Un incavo stretto di roccia porta a un secondo pozzone, bisogna infilare le dita in un foro fatto apposta per tirarsi su e passare, come nei videogame, al secondo schema. Un sogno d’acqua spumeggiante e roccia liscia dove scroscia una possente cascata. C’è un po’ di traffico però, ritorno su pen-sando a quello che mi ha raccontato la signora al bar Mondo: un tipo anni fa si è tuffato dal ponte e ora gira in sedia a rotelle. Una coppia in costume sulle due panche fuori la chiesetta, sbircia in ginocchio tra le grate, gli affreschi dentro. Nel buio, prima, ho acciuffato una sirena. Ora un rospo è immobile su un sasso algoso. Ancora dentro nella pozza preferita, facendo il morto, abbraccio un pezzo della gola della Froda che nasce su all’Alpe di Lago e le fronde tranquillanti degli alberi. Poi mi sdraio sui sassi levigati al sole. Oltre il ponte a schiena d’asino, si apre un panorama che arriva fino all’imbocco della Leventina. L’abitato di Personico, la piega della Val d’Ambra, lassù il Pizzo Forno. Cumulonembi mutano adagio nel cielo. Un castagno tra tutti, spicca accanto al ponte, monumentale e pieno di ricci verdi. Tre locali giocano a scopa, due ragazze lettoni si fanno immortalare da un loro amico con il natel. Ancora acqua bella fredda e poi al sole, tutt’uno con gli avvallamenti di gneiss la cui anatomicità è qualcosa.

La cura dei pozzoni ha effetto dopo il quinto o sesto contrasto freddo-caldo: atemporalità benefica, calma olimpionica, religiosità selvaggia, appartenenza, per un pomeriggio o tutta la vita, a questo luogo.

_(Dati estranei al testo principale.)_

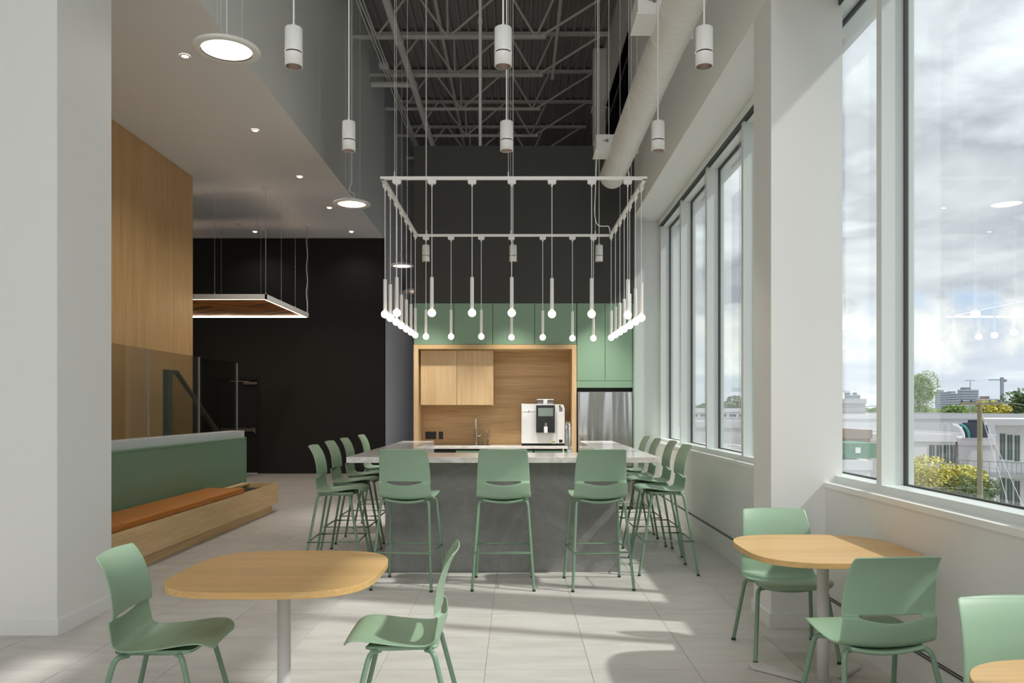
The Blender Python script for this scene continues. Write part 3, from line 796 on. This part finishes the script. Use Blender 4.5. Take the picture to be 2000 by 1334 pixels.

In controluce ora il ponte sembra un’aureola che incornicia e perdona il mostruoso palazzone giù in basso. E via in acqua. Più che un’occupazione sto coltivando una fortissima dipendenza da quest’acqua. Il sole di una fine pomeriggio a metà agosto filtra tra le fronde, il caldo sahariano è annientato. Ragionevole sarebbe restare qui a mollo nelle pozze di Santa Petronilla (325 m) fino al tramonto. Ma vi confesso che non sono tanto da tramonti e poi devo andare a scoprire i grotti di Biasca: gazose Starnini a go go. Dopotutto, pozzone e gazosa al grotto, si sa, è un po’ un irrinunciabile combo.